While confirming the federation between the Workers’ Party, the Communist Party of Brazil (PCdoB), and the Green Party (PV) this week, the group set out its core proposals to repeal the 2017 labor reform and federal spending cap, as well as raising taxes on large fortunes.
Both the labor reform and public spending cap came during the Michel Temer administration, who took office in 2016 after Congress impeached the Workers’ Party’s Dilma Rousseff.
The Workers’ Party candidate and former President Luiz Inácio Lula da Silva is critical of how the labor reform scrapped mandatory trade union dues, the prime source of funding for representative entities. Before going into politics, Lula himself spent years as a trade union leader and organizer.

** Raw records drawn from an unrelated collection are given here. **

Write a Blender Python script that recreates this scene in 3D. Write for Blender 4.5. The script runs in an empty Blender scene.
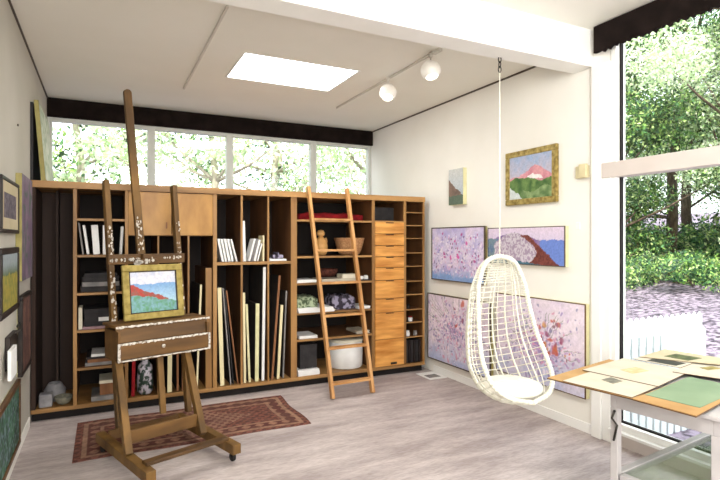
import bpy, math, random
import numpy as np
from mathutils import Vector, Matrix
random.seed(7); RNG = np.random.default_rng(7)
S = bpy.context.scene; COL = S.collection
PI = math.pi; rad = math.radians

# ---------------------------------------------------------------- camera
cd = bpy.data.cameras.new('camera'); cam = bpy.data.objects.new('camera', cd); COL.objects.link(cam)
cam.location = (0, 0, 1.59); cam.rotation_euler = (rad(90), 0, rad(-26.4))
cd.sensor_width = 36; cd.lens = 36*517/720; cd.clip_start = .05; cd.clip_end = 300
S.camera = cam
# ---------------------------------------------------------------- world, sun, fill lamps
W = bpy.data.worlds.new('world'); S.world = W; W.use_nodes = True
wn = W.node_tree; wn.nodes.clear()
wo = wn.nodes.new('ShaderNodeOutputWorld'); bg = wn.nodes.new('ShaderNodeBackground')
sky = wn.nodes.new('ShaderNodeTexSky'); sky.sky_type = 'NISHITA'; sky.sun_disc = False
sky.sun_elevation = rad(48); sky.sun_rotation = rad(200); sky.dust_density = 4; sky.air_density = 1
mx = wn.nodes.new('ShaderNodeMix'); mx.data_type = 'RGBA'; mx.inputs[0].default_value = .7
wn.links.new(sky.outputs[0], mx.inputs[6]); mx.inputs[7].default_value = (10, 10.5, 11, 1)
bg.inputs[1].default_value = .45
wn.links.new(mx.outputs[2], bg.inputs[0]); wn.links.new(bg.outputs[0], wo.inputs[0])
sd = bpy.data.lights.new('sun', 'SUN'); sd.energy = 9.5; sd.angle = rad(1); sd.color = (1, .95, .85)
sun = bpy.data.objects.new('sun', sd); COL.objects.link(sun)
sun.rotation_euler = Vector((.5, .62, -.95)).to_track_quat('-Z', 'Y').to_euler()
def area(name, loc, dirv, sx, sy, e, col=(1, 1, 1)):
    l = bpy.data.lights.new(name, 'AREA'); l.shape = 'RECTANGLE'; l.size = sx; l.size_y = sy; l.energy = e; l.color = col
    o = bpy.data.objects.new(name, l); COL.objects.link(o); o.location = loc
    o.rotation_euler = Vector(dirv).to_track_quat('-Z', 'Z').to_euler(); return o
area('fill_rear', (2.2, -2.3, 1.7), (.3, 1, 0), 2.0, 2.0, 8, (1, .98, .95))  # weak unseen fill lamp added in front of the solid rear wall
area('fill_near_ceiling', (1.1, .3, 3.25), (.75, 1.0, -.9), 1.6, 1.2, 105, (1, .985, .96))  # added fill lamp under the near ceiling, no opening above it
area('fill_behind_camera', (.2, -1.9, 1.9), (.68, 1, .12), 1.8, 1.6, 165, (1, .985, .96))  # unseen fill lamp added behind the camera, brightens right wall and ceiling
S.view_settings.view_transform = 'Standard'; S.view_settings.look = 'None'
S.view_settings.gamma = 1; S.view_settings.use_curve_mapping = False
S.view_settings.exposure = 0.12

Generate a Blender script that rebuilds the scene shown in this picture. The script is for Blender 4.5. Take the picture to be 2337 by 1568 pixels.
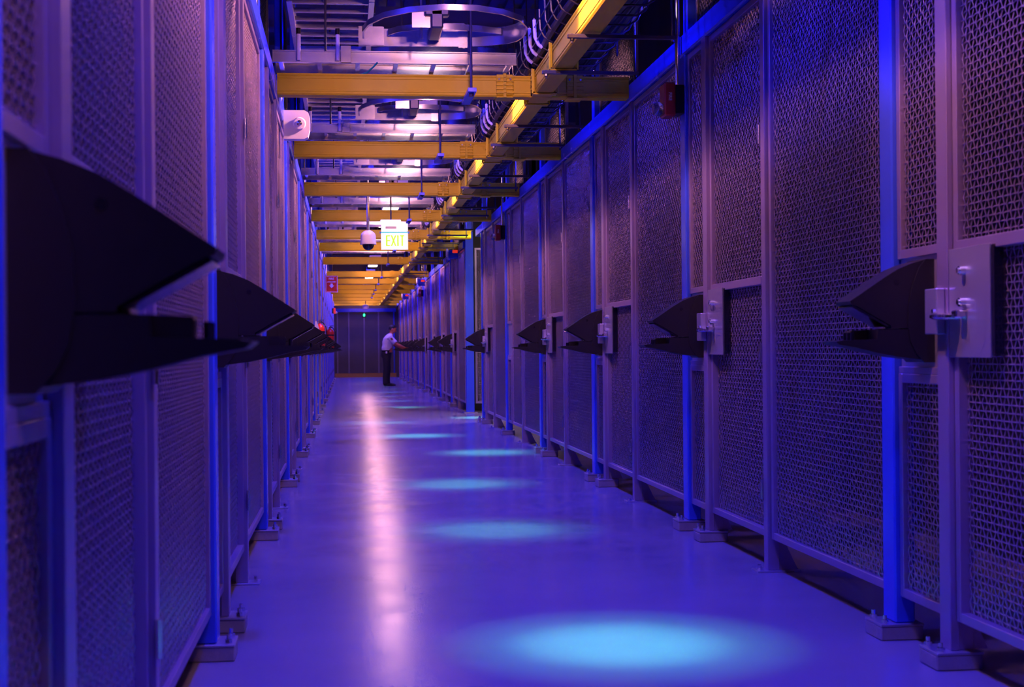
import bpy, math, random
from mathutils import Vector, Matrix
random.seed(7)
SC = bpy.context.scene
COL = SC.collection
for o in list(bpy.data.objects): bpy.data.objects.remove(o, do_unlink=True)
PI = math.pi

# ------------------------------------------------------------------ camera
CAM_Z, F_PX = 1.05, 3246.0
YAW, ROLL = 0.1092, 0.0091
VPX, VPY = 790.5, 796.5
cam_d = bpy.data.cameras.new('camera'); cam = bpy.data.objects.new('camera', cam_d); COL.objects.link(cam)
cam_d.sensor_width = 36; cam_d.lens = F_PX / 2337 * 36
cam_d.shift_x = (1168.5 - F_PX * math.tan(YAW) - VPX) / 2337
cam_d.shift_y = (VPY - 784.0) / 2337
right = Vector((math.cos(YAW), -math.sin(YAW), 0)); fwd = Vector((math.sin(YAW), math.cos(YAW), 0)); up = Vector((0, 0, 1))
m = Matrix((right, up, -fwd)).transposed().to_4x4()
m = m @ Matrix.Rotation(-ROLL, 4, 'Z')
cam.matrix_world = Matrix.Translation((0, 0, CAM_Z)) @ m
cam_d.dof.use_dof = True; cam_d.dof.focus_distance = 10.5; cam_d.dof.aperture_fstop = 5.6
cam_d.clip_start = 0.05; cam_d.clip_end = 200
SC.camera = cam

# ------------------------------------------------------------------ world, view, lights
w = bpy.data.worlds.new('world'); SC.world = w; w.use_nodes = True
w.node_tree.nodes['Background'].inputs[0].default_value = (0.02, 0.012, 0.25, 1)
w.node_tree.nodes['Background'].inputs[1].default_value = 0.25
SC.view_settings.view_transform = 'Standard'; SC.view_settings.look = 'None'
SC.view_settings.gamma = 1.0; SC.view_settings.exposure = 0.0
SC.cycles.use_denoising = True
SC.cycles.max_bounces = 3; SC.cycles.diffuse_bounces = 2; SC.cycles.glossy_bounces = 2; SC.cycles.transmission_bounces = 3
SC.cycles.use_adaptive_sampling = True; SC.cycles.adaptive_threshold = 0.12; SC.cycles.adaptive_min_samples = 12
SC.cycles.sample_clamp_indirect = 4

S = 3.09
TOPZ = 4.702
XR, XL = 1.939, -0.445
Y_TRAY0 = 9.56
WARM = (1.0, 0.38, 0.44)
def lamp(name, kind, loc, energy, color, **kw):
    d = bpy.data.lights.new(name, kind); d.energy = energy; d.color = color
    tgt = kw.pop('target', None); rz = kw.pop('rz', 0)
    for k_, v in kw.items(): setattr(d, k_, v)
    o = bpy.data.objects.new(name, d); COL.objects.link(o); o.location = loc
    if tgt is not None:
        o.rotation_euler = (Vector(tgt) - Vector(loc)).to_track_quat('-Z', 'Y').to_euler()
    else: o.rotation_euler = (0, 0, rz)
    return o
# blue flood lamps high over the aisle, one per bay, each with a tight cyan downlight beside it
POOLS = [(0.95, 1.9), (0.96, 4.97), (0.85, 8.21), (0.87, 11.06), (1.4, 14.38), (0.84, 17.36), (0.49, 20.63), (1.95, 21.79), (0.98, 26.0),
         (0.9, 29.3), (0.7, 32.2), (1.0, 35.4), (1.1, 38.3), (0.8, 41.3), (0.5, 44.6), (0.9, 47.8), (0.6, 51.0), (0.8, 54.0)]
BLUE_P, CYAN_P, WARM_P = 360.0, 800.0, 26.0
WASH_L, WASH_R, WASH_Y = 205.0, 270.0, 46.0
BLUE_W = 600.0
POOL_K = [1.0, 1.0, .45, .6, .8, .9, .5, .9, .7, .6, .6, .6, .6, .6, .5, .6, .5, .5]
for i, (x, y) in enumerate(POOLS):
    lx = 0.85 if i != 7 else 1.75
    lamp('cyan_downlight_beam', 'SPOT', (lx, y, 4.2), CYAN_P * POOL_K[i], (0.12, 1.0, 0.80), target=(x, y, 0), spot_size=math.radians(19.5 if i < 9 else 15), spot_blend=1.0, shadow_soft_size=0.04)
    if i < 9: lamp('cyan_downlight_core', 'SPOT', (lx, y, 4.19), 1500 * POOL_K[i], (0.14, 1.0, 0.72), target=(x, y, 0), spot_size=math.radians(12.5), spot_blend=1.0, shadow_soft_size=0.04)
    if i != 7:
        lamp('added_blue_wall_fill', 'SPOT', (0.45, y, 4.25), BLUE_W * .8, (0.014, 0.018, 1.0), target=(XL, y, 1.1), spot_size=math.radians(78), spot_blend=1.0, shadow_soft_size=0.08)  # extra spot added to turn the lower left wall bluer, no fixture
        lamp('added_blue_wall_fill', 'SPOT', (0.65, y, 4.25), BLUE_W, (0.014, 0.018, 1.0), target=(XR, y, 1.0), spot_size=math.radians(78), spot_blend=1.0, shadow_soft_size=0.08)  # same added blue fill, for the right wall
    lamp('blue_flood_beam', 'SPOT', (0.55, y, 4.25), BLUE_P, (0.022, 0.020, 1.0), target=(0.7, y, 0), spot_size=math.radians(122), spot_blend=0.8, shadow_soft_size=0.12)
for k in range(-3, 15):
    y = Y_TRAY0 + 0.75 + S * k
    lamp('warm_fixture_beam', 'SPOT', (0.72, y, 3.22), WARM_P, WARM, spot_size=math.radians(172), spot_blend=0.15, shadow_soft_size=0.06)
    lamp('added_warm_wall_wash', 'SPOT', (0.60, y, 3.22), WASH_L, WARM, target=(XL, y, 2.66), spot_size=math.radians(96), spot_blend=0.5, shadow_soft_size=0.05)  # extra spot added at the batten to brighten the left wall
    lamp('added_warm_wall_wash', 'SPOT', (0.84, y, 3.22), WASH_R, WARM, target=(XR, y, 2.50), spot_size=math.radians(78), spot_blend=0.5, shadow_soft_size=0.05)  # extra spot added at the batten to brighten the right wall
    lamp('added_warm_trough_wash', 'SPOT', (0.72, y + .26, 3.22), WASH_Y, WARM, target=(0.66, y + 2.4, 3.12), spot_size=math.radians(62), spot_blend=0.6, shadow_soft_size=0.05)  # extra spot added to brighten the face of the next trough
for k in range(-1, 7):
    lamp('added_blue_up_fill', 'SPOT', (XL - 0.16, Y_TRAY0 - 1.3 + S * k, 3.00), 100, (0.022, 0.020, 1.0), target=(0.6, Y_TRAY0 - 0.6 + S * k, 3.9), spot_size=math.radians(130), spot_blend=0.6, shadow_soft_size=0.05)  # added fill hidden behind the left beam, tints the overhead racks blue
    lamp('added_blue_up_fill', 'SPOT', (XR + 0.16, Y_TRAY0 - 1.3 + S * k, 3.00), 50, (0.022, 0.020, 1.0), target=(0.9, Y_TRAY0 - 0.6 + S * k, 3.9), spot_size=math.radians(130), spot_blend=0.6, shadow_soft_size=0.05)  # weaker added fill hidden behind the right beam
lamp('side_aisle_beam', 'AREA', (2.9, 21.4, 3.4), 90, (1.0, 0.72, 0.55), shape='RECTANGLE', size=0.3, size_y=0.8)

# ------------------------------------------------------------------ materials
def mat(name, col, metal=0.0, rough=0.5, noise=None, bump=None, emit=None, estr=0, trans=0, spec=0.5, coat=0):
    m_ = bpy.data.materials.new(name); m_.use_nodes = True
    nt = m_.node_tree; b = nt.nodes['Principled BSDF']
    b.inputs['Base Color'].default_value = (*col, 1); b.inputs['Metallic'].default_value = metal
    b.inputs['Roughness'].default_value = rough; b.inputs['Specular IOR Level'].default_value = spec
    b.inputs['Coat Weight'].default_value = coat
    if trans: b.inputs['Transmission Weight'].default_value = trans
    if emit: b.inputs['Emission Color'].default_value = (*emit, 1); b.inputs['Emission Strength'].default_value = estr
    tc = nt.nodes.new('ShaderNodeTexCoord')
    if noise:
        sc, amt, ramt = noise
        n = nt.nodes.new('ShaderNodeTexNoise'); n.inputs['Scale'].default_value = sc; n.inputs['Detail'].default_value = 5
        nt.links.new(tc.outputs['Object'], n.inputs['Vector'])
        mx = nt.nodes.new('ShaderNodeMix'); mx.data_type = 'RGBA'
        mx.inputs[6].default_value = (*[c * (1 - amt) for c in col], 1); mx.inputs[7].default_value = (*[min(1, c * (1 + amt)) for c in col], 1)
        nt.links.new(n.outputs['Fac'], mx.inputs[0]); nt.links.new(mx.outputs[2], b.inputs['Base Color'])
        mr = nt.nodes.new('ShaderNodeMapRange'); mr.inputs[3].default_value = max(0.02, rough - ramt); mr.inputs[4].default_value = rough + ramt
        nt.links.new(n.outputs['Fac'], mr.inputs[0]); nt.links.new(mr.outputs[0], b.inputs['Roughness'])
    if bump:
        n2 = nt.nodes.new('ShaderNodeTexNoise'); n2.inputs['Scale'].default_value = bump[0]; n2.inputs['Detail'].default_value = 3
        nt.links.new(tc.outputs['Object'], n2.inputs['Vector'])
        bp = nt.nodes.new('ShaderNodeBump'); bp.inputs['Strength'].default_value = bump[1]; bp.inputs['Distance'].default_value = bump[2]
        nt.links.new(n2.outputs['Fac'], bp.inputs['Height']); nt.links.new(bp.outputs[0], b.inputs['Normal'])
    return m_
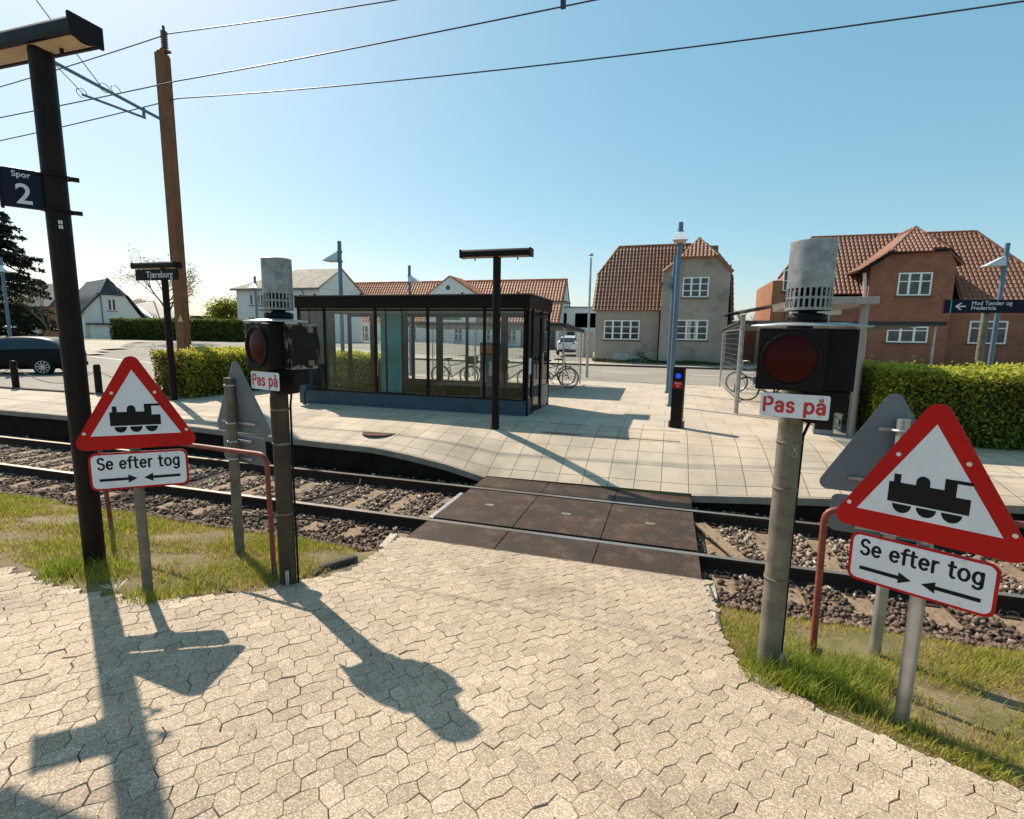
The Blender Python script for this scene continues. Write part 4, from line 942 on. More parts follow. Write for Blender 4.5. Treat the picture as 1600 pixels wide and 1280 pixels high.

Lula’s election platform includes promises to make “the wealthy pay the right amount in income and wealth taxes.” Brazil’s Constitution includes a provision to tax large fortunes, but it has never been regulated or properly implemented. Studies indicate such a measure could generate revenue of BRL 100 billion per year (USD 467 million) and affect less than 0.1 percent of the population.
The proposals are clearly likely to cause discomfort to economic elites and other sectors who could help Lula reclaim the presidency. While all too aware of this, Lula is hoping the proposals will be sufficiently popular among the electorate.